Given task
Tally the lines containing "base" and report the number alone.

== == ==

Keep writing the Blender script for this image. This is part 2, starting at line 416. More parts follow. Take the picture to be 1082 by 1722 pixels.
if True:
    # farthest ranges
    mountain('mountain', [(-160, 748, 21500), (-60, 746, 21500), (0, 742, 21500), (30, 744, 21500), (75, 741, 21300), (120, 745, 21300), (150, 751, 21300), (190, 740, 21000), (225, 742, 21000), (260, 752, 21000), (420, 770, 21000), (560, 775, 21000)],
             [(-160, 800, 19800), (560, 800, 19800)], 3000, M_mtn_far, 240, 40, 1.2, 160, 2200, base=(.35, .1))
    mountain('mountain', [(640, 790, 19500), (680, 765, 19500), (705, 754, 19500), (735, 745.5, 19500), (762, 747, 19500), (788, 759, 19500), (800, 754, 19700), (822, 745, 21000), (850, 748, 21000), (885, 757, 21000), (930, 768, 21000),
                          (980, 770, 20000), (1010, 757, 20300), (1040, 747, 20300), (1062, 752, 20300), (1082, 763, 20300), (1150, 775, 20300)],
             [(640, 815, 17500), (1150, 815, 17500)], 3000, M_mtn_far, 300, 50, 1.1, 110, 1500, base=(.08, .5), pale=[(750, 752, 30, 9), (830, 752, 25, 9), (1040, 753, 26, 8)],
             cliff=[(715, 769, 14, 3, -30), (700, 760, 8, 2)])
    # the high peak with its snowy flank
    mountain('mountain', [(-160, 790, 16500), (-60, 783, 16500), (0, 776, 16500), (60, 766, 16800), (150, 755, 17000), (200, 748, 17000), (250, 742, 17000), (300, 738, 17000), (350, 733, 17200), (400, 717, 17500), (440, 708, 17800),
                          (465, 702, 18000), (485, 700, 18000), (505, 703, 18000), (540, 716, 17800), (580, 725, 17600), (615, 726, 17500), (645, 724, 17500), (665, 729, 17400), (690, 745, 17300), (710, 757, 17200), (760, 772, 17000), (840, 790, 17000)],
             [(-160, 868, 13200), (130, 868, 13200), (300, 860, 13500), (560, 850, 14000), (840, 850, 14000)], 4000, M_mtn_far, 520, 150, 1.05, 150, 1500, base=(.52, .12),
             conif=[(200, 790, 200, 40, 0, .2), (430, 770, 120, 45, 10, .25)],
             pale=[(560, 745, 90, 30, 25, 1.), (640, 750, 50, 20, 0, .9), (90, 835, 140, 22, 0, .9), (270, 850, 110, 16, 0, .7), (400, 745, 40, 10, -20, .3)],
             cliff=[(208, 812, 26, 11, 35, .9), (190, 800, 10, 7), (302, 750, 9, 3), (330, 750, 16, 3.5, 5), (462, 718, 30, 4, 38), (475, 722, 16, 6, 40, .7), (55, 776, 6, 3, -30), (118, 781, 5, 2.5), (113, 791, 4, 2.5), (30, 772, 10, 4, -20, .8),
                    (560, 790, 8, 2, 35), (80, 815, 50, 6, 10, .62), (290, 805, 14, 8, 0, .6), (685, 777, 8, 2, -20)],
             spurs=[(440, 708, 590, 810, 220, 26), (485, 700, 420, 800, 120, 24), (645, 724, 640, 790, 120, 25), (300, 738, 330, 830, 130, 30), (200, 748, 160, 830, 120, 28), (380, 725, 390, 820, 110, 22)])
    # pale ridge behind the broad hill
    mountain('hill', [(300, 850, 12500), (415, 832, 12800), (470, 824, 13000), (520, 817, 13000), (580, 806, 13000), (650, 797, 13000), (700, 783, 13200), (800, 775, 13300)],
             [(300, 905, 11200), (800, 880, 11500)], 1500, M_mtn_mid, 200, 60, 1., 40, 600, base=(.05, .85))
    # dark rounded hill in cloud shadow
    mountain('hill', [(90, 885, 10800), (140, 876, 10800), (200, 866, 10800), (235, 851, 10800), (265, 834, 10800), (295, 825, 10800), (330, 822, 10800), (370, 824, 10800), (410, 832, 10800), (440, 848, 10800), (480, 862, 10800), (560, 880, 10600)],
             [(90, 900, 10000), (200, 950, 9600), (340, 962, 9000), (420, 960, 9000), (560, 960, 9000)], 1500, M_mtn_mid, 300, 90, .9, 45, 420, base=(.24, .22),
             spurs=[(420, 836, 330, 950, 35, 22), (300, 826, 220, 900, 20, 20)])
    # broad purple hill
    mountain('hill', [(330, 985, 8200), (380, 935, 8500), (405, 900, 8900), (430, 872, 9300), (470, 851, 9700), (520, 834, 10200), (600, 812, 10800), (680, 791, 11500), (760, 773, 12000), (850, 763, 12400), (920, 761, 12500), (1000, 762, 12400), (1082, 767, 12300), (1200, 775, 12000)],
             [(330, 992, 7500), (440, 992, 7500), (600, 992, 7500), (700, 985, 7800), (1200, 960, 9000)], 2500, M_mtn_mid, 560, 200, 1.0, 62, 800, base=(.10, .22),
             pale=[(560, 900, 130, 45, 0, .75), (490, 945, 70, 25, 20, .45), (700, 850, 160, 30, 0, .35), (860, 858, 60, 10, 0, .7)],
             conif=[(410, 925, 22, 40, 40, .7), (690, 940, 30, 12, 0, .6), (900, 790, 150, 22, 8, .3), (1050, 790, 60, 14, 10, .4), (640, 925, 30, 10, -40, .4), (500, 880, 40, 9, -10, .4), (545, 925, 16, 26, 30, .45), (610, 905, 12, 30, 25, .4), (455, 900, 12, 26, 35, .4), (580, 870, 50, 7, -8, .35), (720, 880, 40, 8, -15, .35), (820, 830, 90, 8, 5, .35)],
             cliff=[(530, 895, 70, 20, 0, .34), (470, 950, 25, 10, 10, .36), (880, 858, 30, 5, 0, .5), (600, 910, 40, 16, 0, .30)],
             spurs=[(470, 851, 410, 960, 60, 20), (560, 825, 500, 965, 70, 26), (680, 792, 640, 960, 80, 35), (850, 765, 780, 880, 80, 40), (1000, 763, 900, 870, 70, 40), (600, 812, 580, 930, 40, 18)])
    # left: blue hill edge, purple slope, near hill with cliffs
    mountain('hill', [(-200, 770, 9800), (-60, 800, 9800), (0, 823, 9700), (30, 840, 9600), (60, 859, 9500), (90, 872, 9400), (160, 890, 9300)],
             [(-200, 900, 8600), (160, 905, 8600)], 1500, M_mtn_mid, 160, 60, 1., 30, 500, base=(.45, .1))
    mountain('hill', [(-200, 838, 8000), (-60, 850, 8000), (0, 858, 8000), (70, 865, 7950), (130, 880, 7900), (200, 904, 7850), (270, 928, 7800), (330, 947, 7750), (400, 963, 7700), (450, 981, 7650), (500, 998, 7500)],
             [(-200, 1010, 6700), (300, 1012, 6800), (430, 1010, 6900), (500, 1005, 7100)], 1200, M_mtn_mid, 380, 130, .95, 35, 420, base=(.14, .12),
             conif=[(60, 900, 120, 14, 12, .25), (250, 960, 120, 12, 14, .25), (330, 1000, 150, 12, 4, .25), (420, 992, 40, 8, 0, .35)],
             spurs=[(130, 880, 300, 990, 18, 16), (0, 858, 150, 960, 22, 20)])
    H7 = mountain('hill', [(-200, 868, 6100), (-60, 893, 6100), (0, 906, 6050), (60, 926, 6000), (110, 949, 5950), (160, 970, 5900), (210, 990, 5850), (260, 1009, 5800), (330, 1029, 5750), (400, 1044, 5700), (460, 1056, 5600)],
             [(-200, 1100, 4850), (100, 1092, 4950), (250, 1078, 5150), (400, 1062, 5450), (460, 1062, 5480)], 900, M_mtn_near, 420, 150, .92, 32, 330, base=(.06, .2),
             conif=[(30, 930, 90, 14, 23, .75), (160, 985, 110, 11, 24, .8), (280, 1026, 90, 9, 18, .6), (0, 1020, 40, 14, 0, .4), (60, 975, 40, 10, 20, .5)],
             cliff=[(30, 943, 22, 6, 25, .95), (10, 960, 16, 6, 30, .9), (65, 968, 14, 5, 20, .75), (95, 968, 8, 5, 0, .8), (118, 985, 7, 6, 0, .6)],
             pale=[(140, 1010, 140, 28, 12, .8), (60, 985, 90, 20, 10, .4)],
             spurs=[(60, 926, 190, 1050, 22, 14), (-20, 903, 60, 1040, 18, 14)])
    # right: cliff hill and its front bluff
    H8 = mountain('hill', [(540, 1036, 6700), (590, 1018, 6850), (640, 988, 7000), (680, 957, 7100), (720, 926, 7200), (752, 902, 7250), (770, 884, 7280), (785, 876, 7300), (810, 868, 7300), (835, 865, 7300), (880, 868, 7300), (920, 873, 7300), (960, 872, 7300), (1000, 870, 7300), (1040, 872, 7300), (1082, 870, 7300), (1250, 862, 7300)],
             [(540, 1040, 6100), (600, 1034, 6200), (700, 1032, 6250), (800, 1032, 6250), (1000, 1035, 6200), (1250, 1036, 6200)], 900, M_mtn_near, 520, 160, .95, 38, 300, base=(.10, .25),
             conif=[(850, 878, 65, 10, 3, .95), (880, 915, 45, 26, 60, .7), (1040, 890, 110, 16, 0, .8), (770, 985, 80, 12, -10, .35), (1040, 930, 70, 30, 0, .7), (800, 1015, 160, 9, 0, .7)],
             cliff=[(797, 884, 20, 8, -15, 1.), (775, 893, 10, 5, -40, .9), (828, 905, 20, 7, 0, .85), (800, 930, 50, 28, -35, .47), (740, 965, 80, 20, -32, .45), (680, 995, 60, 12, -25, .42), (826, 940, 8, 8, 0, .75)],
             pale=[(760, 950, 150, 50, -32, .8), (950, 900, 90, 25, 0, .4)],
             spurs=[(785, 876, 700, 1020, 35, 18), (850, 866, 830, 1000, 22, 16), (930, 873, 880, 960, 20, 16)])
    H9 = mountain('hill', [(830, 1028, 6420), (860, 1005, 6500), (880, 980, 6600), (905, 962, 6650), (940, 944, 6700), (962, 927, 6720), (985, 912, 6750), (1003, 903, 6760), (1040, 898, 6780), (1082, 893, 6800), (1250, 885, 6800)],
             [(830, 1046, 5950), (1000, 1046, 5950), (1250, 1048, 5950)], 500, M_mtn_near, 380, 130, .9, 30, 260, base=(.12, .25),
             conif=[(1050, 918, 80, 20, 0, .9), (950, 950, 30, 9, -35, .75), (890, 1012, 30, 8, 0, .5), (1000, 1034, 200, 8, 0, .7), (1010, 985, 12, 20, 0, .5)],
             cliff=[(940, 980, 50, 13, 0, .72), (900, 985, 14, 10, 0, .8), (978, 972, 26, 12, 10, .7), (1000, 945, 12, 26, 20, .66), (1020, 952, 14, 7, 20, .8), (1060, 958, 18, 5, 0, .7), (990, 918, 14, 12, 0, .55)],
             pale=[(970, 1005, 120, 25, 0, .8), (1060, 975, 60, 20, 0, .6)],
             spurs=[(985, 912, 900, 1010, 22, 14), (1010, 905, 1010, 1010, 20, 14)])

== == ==

Task output
11